皆さんは「地方制度」という一見、格調高い言葉を聞いたことがあるでしょうか?
小生は、「紅顔の美少年の頃」ではなく、青春の真っ直中という20代前半の時に、この「地方制度」に関する仕事をしていたことがあります。
といいますと、「嘘」になってしまいますが、この仕事を担当していた国の組織(旧自治省)に在籍していたことがあります。
自治省行政局行政課という組織ですが、憲法が保障している地方自治制度を調査・企画立案するという誠に「大胆な仕事」を担当するところです。
簡単に言いますと、地方制度の現状とあり方を調査研究して、改正すべき点がある場合には地方自治法という法律の改正などを行うのですが、よくよく考えてみますと、このような大事な法案を国会に提出(政府案)しているのですから官僚の権限と責任は、誠に大きいといえます。
また、官僚は、日本で最高学府といわれる東大や京大のようなところを卒業した人が多いのですが、給料を貰いながら自分に与えられた仕事を調査研究するのですから、専門家としての知識も相当なもので、大学の教授くらいの学識を持っている方も多数いると思います。
とは、いいながら小生に言わせれば今の地方制度は、官僚に誠に都合の良い制度になっているように思えてなりません。
第一に、都道府県と市町村という二重構造の制度が必要なのでしょうか?
また、都道府県と国の地方支分局(地方整備局、農政局などの国の省庁別の出先機関です。)も同じような仕事をしています。
そして、都道府県と市町村の仕事も、どのように分担しているのか分からないのではないでしょうか?
現在、道州制度が議論されていますが、国と地方の組織のあり方と事務分担(権限)を明確にして、分かりやすいものにして欲しいものです。
そして、最も重要なことは、こうした地方制度が安定するかどうかの鍵を握る財政制度です。
3割自治という言葉を聞いたことがあると思いますが、小生の推論を述べます。
戦後に地方制度を設計する際に、地方が独立できないような制度を作り上げたのは誰だったのでしょうか?
すなわち、地方に権限と財源を与えてしまうと、困るのは国の各省庁と国会議員だったのではないでしょうか?
明治時代からの中央集権主義の「うま味」を知っていた人達の「陰謀」又は「戦略」だったと思うのです。
下司の勘ぐり?そんなことはないと思いますよ。
地方の役人は、許認可と補助金、交付税制度などに疑問を持ちながらも、仕方なしに頭を下げていた時代がずーーと続いていたのです。
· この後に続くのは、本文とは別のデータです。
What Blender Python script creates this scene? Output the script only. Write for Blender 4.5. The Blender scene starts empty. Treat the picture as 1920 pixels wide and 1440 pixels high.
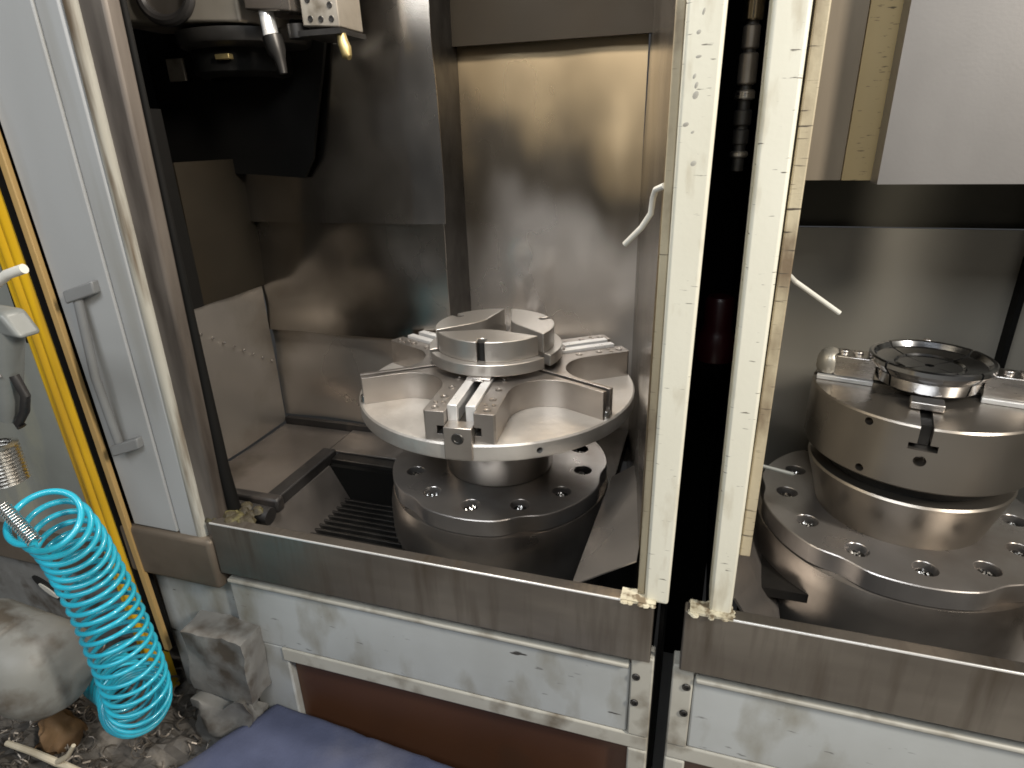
import bpy, math, random
from math import sin, cos, pi, radians, sqrt, atan2
from mathutils import Vector, Matrix, noise as mnoise
random.seed(7)
S = bpy.context.scene
COL = S.collection

# ---------------------------------------------------------------- camera
cd = bpy.data.cameras.new('camera'); cam = bpy.data.objects.new('camera', cd); COL.objects.link(cam)
cd.sensor_fit = 'HORIZONTAL'; cd.sensor_width = 36.0; cd.lens = 36.0 * 1150 / 1920
cd.clip_start = 0.02; cd.clip_end = 60
RX = Vector((0.95578562, 0.29300712, -0.02491314))
DN = Vector((0.08807335, -0.36606312, -0.92641291))
FW = Vector((-0.28056536, 0.88325795, -0.37568399))
mw = Matrix(((RX.x, -DN.x, -FW.x, 0), (RX.y, -DN.y, -FW.y, 0), (RX.z, -DN.z, -FW.z, 1.6), (0, 0, 0, 1)))
cam.matrix_world = mw
S.camera = cam

# ---------------------------------------------------------------- world, lamps, exposure
W = bpy.data.worlds.new('World'); S.world = W; W.use_nodes = True
bg = W.node_tree.nodes['Background']; bg.inputs[0].default_value = (0.86, 0.88, 0.92, 1); bg.inputs[1].default_value = 0.075
def area(name, loc, target, sx, sy, power, col):
    l = bpy.data.lights.new(name, 'AREA'); l.shape = 'RECTANGLE'; l.size = sx; l.size_y = sy; l.energy = power; l.color = col
    o = bpy.data.objects.new(name, l); COL.objects.link(o); o.location = loc
    o.rotation_euler = (Vector(target) - Vector(loc)).to_track_quat('-Z', 'Y').to_euler()
    return o
area('shop_lamp_right', (2.0, -0.15, 2.75), (-0.5, 1.0, 1.0), 0.22, 0.7, 112, (1.0, 0.93, 0.82))
area('shop_lamp_overhead', (-0.6, -1.3, 3.3), (-0.5, 0.9, 1.0), 2.4, 0.7, 80, (0.93, 0.97, 1.0))
area('machine_work_lamp', (-0.42, 1.00, 2.22), (-0.48, 1.25, 1.0), 0.40, 0.10, 20, (1.0, 0.92, 0.82))
S.view_settings.view_transform = 'Standard'; S.view_settings.look = 'None'
S.view_settings.exposure = -0.38; S.view_settings.gamma = 1.0; S.view_settings.use_curve_mapping = False
S.cycles.max_bounces = 8; S.cycles.glossy_bounces = 5; S.cycles.use_denoising = True; S.cycles.filter_width = 1.7
S.cycles.sample_clamp_indirect = 4.0; S.cycles.caustics_reflective = False

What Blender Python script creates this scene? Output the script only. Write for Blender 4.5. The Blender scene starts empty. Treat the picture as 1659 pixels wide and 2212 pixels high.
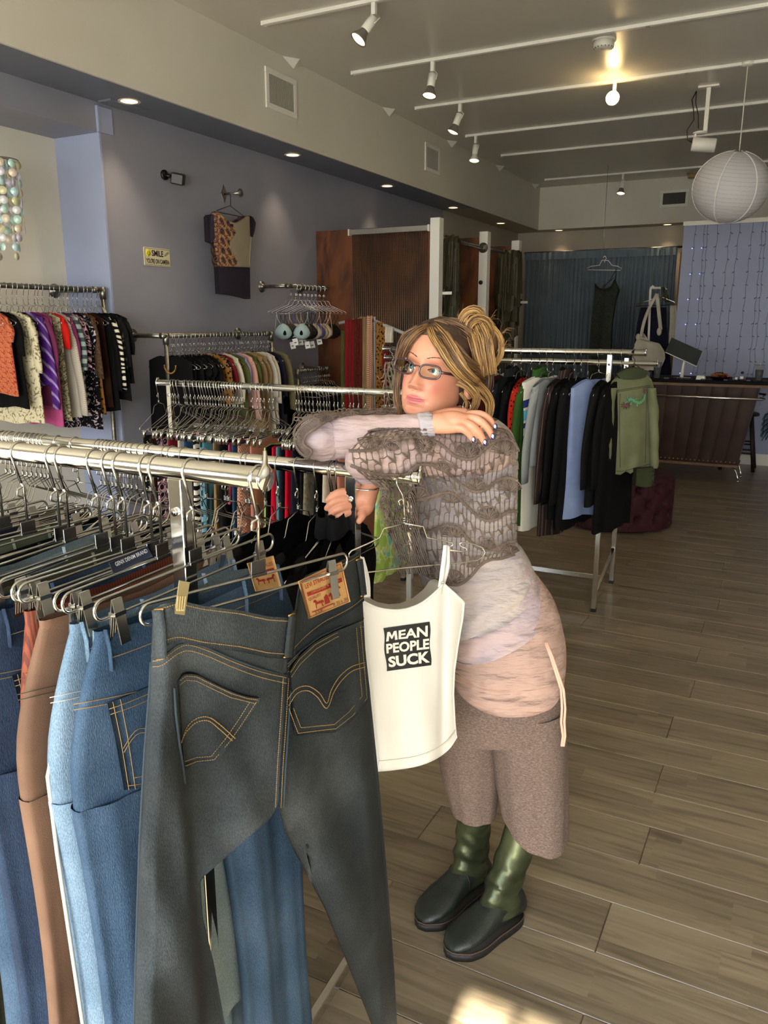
import bpy, bmesh, math, random
from mathutils import Vector, Matrix, noise, Euler
PI = math.pi
random.seed(7)
SC = bpy.context.scene
COL = SC.collection
# ---------------------------------------------------------------- camera
FPX, HC = 1700.0, 1.6
PITCH = math.radians(13.4957); YAW = math.radians(27.4589)
cam_d = bpy.data.cameras.new('camera'); cam = bpy.data.objects.new('camera', cam_d); COL.objects.link(cam)
cam.location = (0, 0, HC); cam.rotation_euler = (PI/2 - PITCH, 0, YAW)
cam_d.sensor_fit = 'HORIZONTAL'; cam_d.sensor_width = 36; cam_d.lens = 36*FPX/1659.0
cam_d.clip_start = 0.02; cam_d.clip_end = 200
SC.camera = cam
SC.view_settings.view_transform = 'Standard'; SC.view_settings.look = 'None'
SC.view_settings.gamma = 1; SC.view_settings.use_curve_mapping = False
SC.view_settings.exposure = 2.55
# ---------------------------------------------------------------- sky, sun
w = bpy.data.worlds.new('world'); SC.world = w; w.use_nodes = True
bg = w.node_tree.nodes['Background']
tc = w.node_tree.nodes.new('ShaderNodeTexCoord'); sx = w.node_tree.nodes.new('ShaderNodeSeparateXYZ')
rp = w.node_tree.nodes.new('ShaderNodeValToRGB')
w.node_tree.links.new(tc.outputs['Generated'], sx.inputs[0]); w.node_tree.links.new(sx.outputs['Z'], rp.inputs[0])
w.node_tree.links.new(rp.outputs[0], bg.inputs['Color'])
rp.color_ramp.elements[0].color = (1.0, 0.97, 0.90, 1); rp.color_ramp.elements[0].position = 0.0
rp.color_ramp.elements[1].color = (0.62, 0.78, 1.0, 1); rp.color_ramp.elements[1].position = 0.7
bg.inputs['Strength'].default_value = 2.4
sun_d = bpy.data.lights.new('sun', 'SUN'); sun = bpy.data.objects.new('sun', sun_d); COL.objects.link(sun)
sun_d.energy = 9; sun_d.color = (1.0, 0.93, 0.78); sun_d.angle = math.radians(0.6)
sun.rotation_euler = (math.radians(54.6), 0, math.radians(4)); sun.location = (0, -6, 6)
por_d = bpy.data.lights.new('shopfront_daylight', 'AREA'); por = bpy.data.objects.new('shopfront_daylight', por_d); COL.objects.link(por)
por_d.shape = 'RECTANGLE'; por_d.size = 6.0; por_d.size_y = 2.5; por.location = (-0.6, -2.15, 1.55); por.rotation_euler = (PI/2, 0, 0)
por_d.cycles.is_portal = True
# ---------------------------------------------------------------- helpers
def lin(h):
    h = h.lstrip('#'); c = [int(h[i:i+2], 16)/255 for i in (0, 2, 4)]
    return tuple([(x/12.92 if x <= .04045 else ((x+.055)/1.055)**2.4) for x in c] + [1.0])
_F = Vector((-math.sin(YAW), math.cos(YAW), 0)); _R = Vector((math.cos(YAW), math.sin(YAW), 0)); _U0 = Vector((0, 0, 1))
_FW = _F*math.cos(PITCH) - _U0*math.sin(PITCH); _UP = _U0*math.cos(PITCH) + _F*math.sin(PITCH)
def at(px, py, d):            # point at photo position px, py and depth d (metres along the view axis)
    return Vector((0, 0, HC)) + d*(_FW + _R*((px-829.5)/FPX) - _UP*((py-1106)/FPX))
def on(px, py, axis, val):    # point of the same ray on a plane x=, y= or z=
    r = _FW + _R*((px-829.5)/FPX) - _UP*((py-1106)/FPX)
    k = 'xyz'.index(axis); o = (0, 0, HC)[k]
    return Vector((0, 0, HC)) + r*((val-o)/r[k])
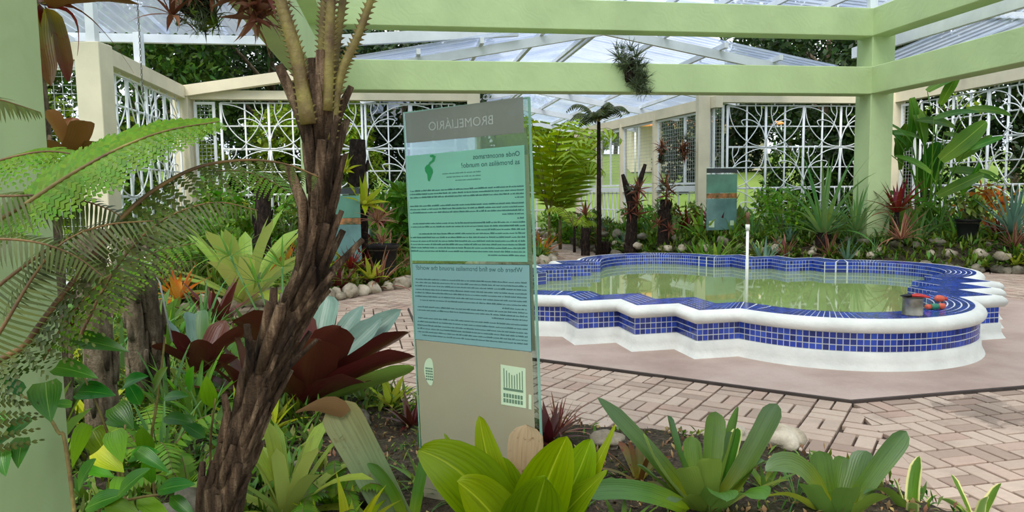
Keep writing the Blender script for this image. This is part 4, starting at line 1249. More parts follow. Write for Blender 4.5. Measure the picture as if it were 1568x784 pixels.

地方にとって重要な財源である借金の制度も問題がありました。
地方が借金する場合は、国の許可を得なさい、というのですから、地方は、まるで国の「子ども」のようです。
それでいながら、国自身は借金漬けなのですから、開いた口が塞がりません。
国民の代表である国会の了解を取っている、という言い訳が聞こえそうですが、それならば、地方も住民の代表である地方議会の了解を取っているということになり、国の許可が必要という理屈は、通用しないことになります。
小泉改革の地方分権一括法で「許可制」から「届出制」に見直されたようですが、起債計画のヒヤリングや財源措置(地方が事前に総務省に届け出をせずに勝手に借金した分は、交付税措置をしない。)を通じて実質的に同じことが行われているといえるのではないでしょうか。
地方自治の本旨を実現すべき総務省ですら、こういう姿勢ですから、官僚は自分達の利益(許認可、補助金などの仕事)を守ることしか頭にないのでは!と思ってしまいました。
ところで、最近は、地方の実状も大きく変わってきました。
知事や市長などの首長に有名人が就任して、勉強していますので、国と地方の関係で何が課題であるかが明らかになってきました。
そのため、その政策や国に対する発言などが多くの国民から支持されるようになりました。
また、それを支える職員も、政策の企画立案やその実行を通じて現場の充実感とでもいうべきものを味わって、国の職員では経験できない「地に着いた実力」を身につけてきました。
このような中で、官僚批判が連日のように報道される厳しい時代ですが、日本もオバマさんがいうところの「チェンジ」の時代に入ったのだと思います。
このことは、地方制度ばかりではなく、日本の行財政制度そのものが変わる時代に入った、という気がしてなりませんが、皆さんはどう感じているでしょうか!